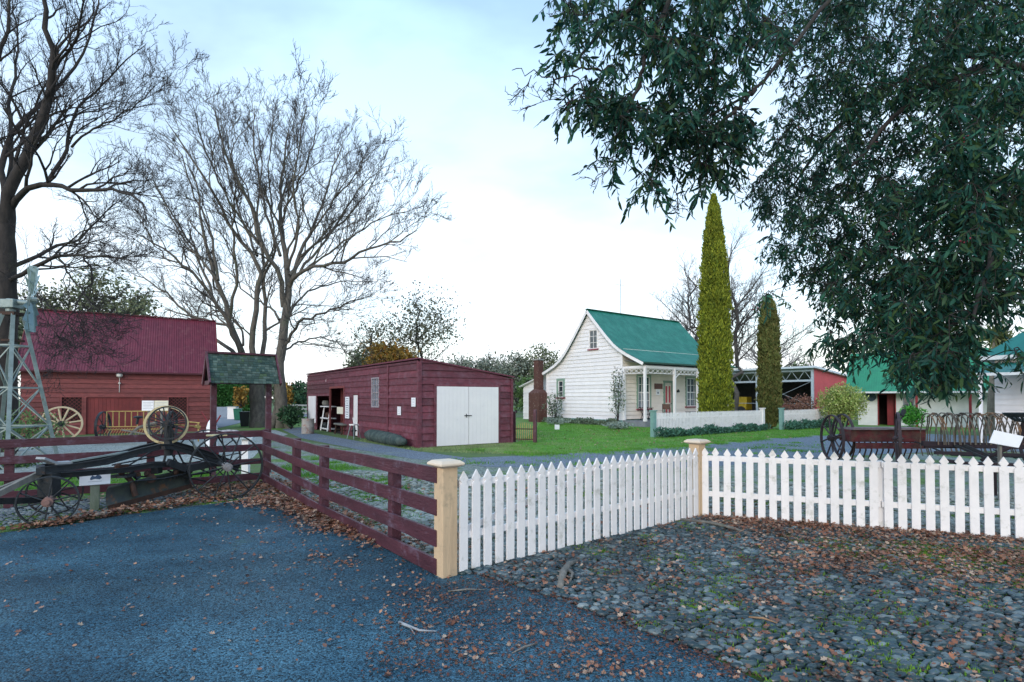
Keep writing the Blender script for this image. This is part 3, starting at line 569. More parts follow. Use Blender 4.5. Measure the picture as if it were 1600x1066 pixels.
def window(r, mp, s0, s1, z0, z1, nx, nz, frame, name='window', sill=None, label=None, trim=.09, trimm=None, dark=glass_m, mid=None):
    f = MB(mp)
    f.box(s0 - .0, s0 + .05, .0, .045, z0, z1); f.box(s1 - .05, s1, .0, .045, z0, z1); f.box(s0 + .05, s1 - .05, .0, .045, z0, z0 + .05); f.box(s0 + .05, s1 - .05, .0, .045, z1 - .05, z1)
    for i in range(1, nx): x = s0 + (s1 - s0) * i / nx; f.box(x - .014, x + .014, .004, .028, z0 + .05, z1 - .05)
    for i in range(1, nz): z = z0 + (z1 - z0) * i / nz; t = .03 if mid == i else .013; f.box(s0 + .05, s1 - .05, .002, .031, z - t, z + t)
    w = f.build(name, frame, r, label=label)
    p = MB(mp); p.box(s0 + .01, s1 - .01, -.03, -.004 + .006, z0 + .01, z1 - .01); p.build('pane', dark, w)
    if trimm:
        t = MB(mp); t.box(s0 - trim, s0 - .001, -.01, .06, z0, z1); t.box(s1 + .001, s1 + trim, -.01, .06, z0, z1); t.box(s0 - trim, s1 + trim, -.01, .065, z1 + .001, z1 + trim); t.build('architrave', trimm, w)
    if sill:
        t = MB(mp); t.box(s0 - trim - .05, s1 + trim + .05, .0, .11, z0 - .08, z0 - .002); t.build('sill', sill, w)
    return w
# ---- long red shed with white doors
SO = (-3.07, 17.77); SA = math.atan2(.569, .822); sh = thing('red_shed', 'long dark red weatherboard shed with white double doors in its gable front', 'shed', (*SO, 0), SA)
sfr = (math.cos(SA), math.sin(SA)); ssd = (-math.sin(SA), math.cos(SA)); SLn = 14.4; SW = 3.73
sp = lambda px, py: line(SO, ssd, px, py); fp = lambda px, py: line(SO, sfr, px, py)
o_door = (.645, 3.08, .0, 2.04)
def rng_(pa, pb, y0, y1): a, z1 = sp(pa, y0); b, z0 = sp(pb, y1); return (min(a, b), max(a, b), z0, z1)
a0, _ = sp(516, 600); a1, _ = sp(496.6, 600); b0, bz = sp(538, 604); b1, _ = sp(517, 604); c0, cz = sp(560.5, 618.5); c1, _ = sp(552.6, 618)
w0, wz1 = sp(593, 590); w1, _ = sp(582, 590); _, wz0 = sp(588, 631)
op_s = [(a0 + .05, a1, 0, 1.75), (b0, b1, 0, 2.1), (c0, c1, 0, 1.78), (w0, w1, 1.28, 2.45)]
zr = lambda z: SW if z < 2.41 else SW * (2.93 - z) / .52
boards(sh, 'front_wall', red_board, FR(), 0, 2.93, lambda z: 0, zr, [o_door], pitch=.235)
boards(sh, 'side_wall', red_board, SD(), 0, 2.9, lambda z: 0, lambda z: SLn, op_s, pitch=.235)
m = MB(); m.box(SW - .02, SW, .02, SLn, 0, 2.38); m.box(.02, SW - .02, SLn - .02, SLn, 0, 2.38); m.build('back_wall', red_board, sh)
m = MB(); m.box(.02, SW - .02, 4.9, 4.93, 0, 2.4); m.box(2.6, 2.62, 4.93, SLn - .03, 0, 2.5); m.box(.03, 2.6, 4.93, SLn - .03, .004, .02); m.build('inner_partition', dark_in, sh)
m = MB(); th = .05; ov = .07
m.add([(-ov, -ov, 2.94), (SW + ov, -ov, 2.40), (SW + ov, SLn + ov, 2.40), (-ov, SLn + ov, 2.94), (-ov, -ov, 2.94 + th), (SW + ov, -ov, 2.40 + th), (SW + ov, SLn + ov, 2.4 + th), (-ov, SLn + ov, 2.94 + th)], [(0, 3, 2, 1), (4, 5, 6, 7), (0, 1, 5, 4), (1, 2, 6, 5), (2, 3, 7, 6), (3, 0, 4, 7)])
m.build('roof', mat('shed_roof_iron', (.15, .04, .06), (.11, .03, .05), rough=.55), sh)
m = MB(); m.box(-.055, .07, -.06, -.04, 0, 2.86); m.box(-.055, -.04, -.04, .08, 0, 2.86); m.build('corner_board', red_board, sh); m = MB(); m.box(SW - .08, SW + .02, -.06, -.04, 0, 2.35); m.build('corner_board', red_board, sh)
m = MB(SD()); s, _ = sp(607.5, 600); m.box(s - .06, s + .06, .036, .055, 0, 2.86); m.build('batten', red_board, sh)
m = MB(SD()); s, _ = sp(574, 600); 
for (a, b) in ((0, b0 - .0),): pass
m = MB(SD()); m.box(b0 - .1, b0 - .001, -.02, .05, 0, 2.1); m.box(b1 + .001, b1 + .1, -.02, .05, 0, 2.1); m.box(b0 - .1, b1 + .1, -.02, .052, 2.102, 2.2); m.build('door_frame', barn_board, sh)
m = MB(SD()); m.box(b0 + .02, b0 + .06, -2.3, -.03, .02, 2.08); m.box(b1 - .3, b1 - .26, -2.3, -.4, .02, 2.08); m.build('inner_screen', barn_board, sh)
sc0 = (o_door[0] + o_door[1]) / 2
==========
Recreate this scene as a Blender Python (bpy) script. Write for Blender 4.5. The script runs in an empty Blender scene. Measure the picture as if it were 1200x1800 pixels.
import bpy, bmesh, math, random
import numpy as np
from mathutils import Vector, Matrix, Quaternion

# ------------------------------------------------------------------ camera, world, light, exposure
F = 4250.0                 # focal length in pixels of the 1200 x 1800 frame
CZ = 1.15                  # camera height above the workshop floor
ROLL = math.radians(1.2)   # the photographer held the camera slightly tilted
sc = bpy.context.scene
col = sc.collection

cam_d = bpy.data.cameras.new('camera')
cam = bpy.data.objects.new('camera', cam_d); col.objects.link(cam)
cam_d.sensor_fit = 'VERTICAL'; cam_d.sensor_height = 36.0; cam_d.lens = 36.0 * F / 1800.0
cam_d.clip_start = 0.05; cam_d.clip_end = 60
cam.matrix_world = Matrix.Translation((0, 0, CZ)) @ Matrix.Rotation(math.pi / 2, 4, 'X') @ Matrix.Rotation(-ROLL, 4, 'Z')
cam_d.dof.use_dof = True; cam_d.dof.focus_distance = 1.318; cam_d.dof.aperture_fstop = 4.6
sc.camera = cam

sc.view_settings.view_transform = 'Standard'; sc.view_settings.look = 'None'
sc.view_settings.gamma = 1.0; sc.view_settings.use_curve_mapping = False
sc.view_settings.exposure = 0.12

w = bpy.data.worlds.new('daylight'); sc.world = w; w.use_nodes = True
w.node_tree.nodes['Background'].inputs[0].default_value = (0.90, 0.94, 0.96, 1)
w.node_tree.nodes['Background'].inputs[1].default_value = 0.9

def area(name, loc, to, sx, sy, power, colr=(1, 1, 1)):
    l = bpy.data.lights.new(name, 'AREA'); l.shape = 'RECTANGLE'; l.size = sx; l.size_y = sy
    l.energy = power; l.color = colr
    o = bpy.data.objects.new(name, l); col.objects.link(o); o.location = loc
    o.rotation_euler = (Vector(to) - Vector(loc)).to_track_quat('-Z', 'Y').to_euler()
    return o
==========
-- Do this --
Identify every line above with the string "scene" in it. Copy those lines.

-- Task result --
Recreate this scene as a Blender Python (bpy) script. Write for Blender 4.5. The script runs in an empty Blender scene. Measure the picture as if it were 1200x1800 pixels.
sc = bpy.context.scene